--- start SUPPLIED MATERIAL ---

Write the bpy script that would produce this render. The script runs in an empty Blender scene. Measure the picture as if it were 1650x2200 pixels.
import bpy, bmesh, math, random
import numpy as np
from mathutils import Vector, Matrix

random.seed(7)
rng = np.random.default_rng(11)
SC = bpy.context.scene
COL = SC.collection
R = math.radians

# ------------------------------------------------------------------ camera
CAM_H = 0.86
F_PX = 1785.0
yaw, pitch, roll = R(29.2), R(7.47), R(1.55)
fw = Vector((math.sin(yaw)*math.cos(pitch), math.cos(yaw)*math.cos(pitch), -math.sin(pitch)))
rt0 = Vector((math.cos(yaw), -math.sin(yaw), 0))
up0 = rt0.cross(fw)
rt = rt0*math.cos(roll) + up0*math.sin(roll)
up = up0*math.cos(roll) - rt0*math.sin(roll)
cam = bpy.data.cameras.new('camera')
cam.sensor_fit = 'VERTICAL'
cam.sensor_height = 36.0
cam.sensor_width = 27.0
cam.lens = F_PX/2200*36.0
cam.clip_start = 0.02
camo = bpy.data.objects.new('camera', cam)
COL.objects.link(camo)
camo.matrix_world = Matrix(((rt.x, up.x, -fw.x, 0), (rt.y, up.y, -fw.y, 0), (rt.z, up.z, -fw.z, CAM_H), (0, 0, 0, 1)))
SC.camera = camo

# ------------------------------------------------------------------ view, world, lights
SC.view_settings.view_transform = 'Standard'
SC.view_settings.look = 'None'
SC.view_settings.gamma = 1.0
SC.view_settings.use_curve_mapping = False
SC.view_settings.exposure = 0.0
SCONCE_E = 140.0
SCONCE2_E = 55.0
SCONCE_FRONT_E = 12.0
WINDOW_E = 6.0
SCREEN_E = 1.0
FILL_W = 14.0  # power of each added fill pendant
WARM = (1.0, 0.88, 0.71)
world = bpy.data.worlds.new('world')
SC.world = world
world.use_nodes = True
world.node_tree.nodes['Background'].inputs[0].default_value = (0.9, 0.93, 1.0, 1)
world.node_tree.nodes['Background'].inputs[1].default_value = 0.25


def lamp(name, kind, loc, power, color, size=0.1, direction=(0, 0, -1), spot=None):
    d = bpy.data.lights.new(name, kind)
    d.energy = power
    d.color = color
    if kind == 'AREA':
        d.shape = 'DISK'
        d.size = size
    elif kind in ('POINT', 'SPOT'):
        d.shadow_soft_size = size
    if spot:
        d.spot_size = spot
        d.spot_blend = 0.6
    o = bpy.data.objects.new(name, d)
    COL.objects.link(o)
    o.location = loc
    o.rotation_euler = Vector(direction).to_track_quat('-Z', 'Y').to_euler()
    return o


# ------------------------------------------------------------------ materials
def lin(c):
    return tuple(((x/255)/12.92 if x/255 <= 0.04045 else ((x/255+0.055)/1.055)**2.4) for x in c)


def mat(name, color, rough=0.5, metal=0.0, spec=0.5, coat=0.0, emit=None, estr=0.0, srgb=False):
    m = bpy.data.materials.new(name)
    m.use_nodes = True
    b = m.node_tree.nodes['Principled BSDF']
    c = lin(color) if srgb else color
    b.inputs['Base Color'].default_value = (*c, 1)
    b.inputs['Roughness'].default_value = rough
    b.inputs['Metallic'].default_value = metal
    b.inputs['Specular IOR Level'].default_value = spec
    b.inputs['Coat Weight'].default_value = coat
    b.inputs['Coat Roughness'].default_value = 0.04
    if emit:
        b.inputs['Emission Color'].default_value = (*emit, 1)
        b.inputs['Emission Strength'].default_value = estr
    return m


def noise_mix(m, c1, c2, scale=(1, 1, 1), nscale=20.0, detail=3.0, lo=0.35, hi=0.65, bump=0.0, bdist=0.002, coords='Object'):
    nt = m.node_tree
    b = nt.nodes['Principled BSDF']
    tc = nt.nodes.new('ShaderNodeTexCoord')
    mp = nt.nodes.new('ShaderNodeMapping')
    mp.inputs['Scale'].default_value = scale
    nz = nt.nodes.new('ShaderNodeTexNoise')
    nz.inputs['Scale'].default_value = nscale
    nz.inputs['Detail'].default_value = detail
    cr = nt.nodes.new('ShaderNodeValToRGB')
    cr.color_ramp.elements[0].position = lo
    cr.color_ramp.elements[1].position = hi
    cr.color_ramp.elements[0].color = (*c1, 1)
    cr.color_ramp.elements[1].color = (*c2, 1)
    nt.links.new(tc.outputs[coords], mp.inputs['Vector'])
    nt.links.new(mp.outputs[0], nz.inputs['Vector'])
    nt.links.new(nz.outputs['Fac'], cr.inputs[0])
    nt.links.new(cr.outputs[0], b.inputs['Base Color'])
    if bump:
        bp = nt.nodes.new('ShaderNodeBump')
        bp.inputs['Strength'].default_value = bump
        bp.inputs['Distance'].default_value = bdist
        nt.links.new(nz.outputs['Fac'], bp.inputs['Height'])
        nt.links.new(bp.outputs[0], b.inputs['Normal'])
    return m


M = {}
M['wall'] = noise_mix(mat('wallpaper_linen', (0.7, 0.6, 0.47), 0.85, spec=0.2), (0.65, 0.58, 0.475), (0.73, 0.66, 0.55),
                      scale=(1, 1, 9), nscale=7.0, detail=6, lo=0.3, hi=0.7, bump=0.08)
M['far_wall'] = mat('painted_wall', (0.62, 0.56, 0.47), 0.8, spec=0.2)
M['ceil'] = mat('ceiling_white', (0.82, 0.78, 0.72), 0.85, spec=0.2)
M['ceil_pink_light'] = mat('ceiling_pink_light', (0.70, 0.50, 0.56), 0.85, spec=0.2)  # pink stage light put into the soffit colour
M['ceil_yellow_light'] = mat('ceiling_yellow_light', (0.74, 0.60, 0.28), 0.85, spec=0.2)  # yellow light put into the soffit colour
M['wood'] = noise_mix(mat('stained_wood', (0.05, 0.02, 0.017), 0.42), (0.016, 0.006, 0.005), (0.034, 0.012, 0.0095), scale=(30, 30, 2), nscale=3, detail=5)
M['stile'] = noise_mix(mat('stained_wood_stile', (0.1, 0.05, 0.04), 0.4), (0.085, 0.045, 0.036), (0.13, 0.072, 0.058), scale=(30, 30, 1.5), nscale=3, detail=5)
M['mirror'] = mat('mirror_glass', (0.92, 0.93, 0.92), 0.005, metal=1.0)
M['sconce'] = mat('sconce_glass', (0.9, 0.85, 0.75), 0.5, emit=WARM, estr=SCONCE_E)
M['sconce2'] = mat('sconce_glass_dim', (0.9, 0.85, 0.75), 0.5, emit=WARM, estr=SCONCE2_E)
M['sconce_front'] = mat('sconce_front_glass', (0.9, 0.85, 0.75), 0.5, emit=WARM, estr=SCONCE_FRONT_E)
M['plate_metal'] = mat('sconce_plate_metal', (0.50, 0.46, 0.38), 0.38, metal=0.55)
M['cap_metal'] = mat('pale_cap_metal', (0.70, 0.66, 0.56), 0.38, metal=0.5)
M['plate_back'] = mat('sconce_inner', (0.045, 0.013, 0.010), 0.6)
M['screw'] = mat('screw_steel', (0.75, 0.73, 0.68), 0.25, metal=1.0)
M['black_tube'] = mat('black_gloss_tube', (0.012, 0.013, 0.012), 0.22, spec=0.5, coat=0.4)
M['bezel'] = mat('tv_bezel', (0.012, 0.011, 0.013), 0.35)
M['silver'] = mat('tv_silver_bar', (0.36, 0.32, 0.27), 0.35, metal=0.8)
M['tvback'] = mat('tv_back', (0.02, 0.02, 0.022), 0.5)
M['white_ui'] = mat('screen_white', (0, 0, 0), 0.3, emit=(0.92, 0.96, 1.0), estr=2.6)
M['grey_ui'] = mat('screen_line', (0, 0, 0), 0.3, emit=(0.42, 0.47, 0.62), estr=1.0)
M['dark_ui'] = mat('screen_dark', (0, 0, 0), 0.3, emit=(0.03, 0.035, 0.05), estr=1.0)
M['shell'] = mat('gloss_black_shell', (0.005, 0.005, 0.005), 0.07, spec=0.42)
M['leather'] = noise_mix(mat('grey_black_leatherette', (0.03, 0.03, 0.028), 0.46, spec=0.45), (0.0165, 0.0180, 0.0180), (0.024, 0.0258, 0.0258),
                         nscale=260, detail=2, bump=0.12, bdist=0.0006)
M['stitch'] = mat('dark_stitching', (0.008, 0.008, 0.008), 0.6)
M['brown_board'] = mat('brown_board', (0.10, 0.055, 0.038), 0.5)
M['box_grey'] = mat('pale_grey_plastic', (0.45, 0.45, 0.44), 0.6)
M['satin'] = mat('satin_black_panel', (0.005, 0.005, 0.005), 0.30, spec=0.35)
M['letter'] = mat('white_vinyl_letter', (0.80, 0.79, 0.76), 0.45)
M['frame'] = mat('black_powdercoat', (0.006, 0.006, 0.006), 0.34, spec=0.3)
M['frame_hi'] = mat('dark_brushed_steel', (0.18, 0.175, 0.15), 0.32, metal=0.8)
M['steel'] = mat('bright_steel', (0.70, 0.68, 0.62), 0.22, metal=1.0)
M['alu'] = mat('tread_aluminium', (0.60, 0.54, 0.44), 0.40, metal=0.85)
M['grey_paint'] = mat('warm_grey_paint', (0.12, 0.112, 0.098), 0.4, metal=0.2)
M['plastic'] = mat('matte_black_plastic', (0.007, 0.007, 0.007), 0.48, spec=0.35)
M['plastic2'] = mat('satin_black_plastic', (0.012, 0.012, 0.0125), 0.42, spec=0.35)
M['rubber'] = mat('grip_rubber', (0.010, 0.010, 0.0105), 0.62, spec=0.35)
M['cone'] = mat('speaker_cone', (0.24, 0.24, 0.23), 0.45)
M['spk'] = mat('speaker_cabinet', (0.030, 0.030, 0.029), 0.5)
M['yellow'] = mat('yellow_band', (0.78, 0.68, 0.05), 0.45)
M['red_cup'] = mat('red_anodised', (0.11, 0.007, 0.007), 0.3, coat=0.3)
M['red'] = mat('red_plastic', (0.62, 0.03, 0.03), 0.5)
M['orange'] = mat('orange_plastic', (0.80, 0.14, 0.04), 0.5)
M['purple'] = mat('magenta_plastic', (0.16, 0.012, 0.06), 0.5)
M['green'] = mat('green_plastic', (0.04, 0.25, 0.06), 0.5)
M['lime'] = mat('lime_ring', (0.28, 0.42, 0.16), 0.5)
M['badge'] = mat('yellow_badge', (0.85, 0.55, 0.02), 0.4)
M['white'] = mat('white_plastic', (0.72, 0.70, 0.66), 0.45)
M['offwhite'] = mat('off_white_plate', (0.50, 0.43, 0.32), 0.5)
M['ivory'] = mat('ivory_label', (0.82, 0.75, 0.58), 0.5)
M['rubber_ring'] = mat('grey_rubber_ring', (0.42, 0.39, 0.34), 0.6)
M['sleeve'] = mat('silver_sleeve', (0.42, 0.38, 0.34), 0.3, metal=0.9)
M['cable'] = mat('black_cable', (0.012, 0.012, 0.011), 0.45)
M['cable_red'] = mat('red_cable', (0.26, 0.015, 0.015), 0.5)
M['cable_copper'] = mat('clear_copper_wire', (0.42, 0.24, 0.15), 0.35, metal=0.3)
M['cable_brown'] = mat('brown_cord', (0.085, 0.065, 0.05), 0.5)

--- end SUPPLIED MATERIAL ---

* **WHAT YOU WILL DO**: Each line holding the word "scene" counts once; report the total and nothing else.

* **SOLUTION FOR THIS PROBLEM**: 2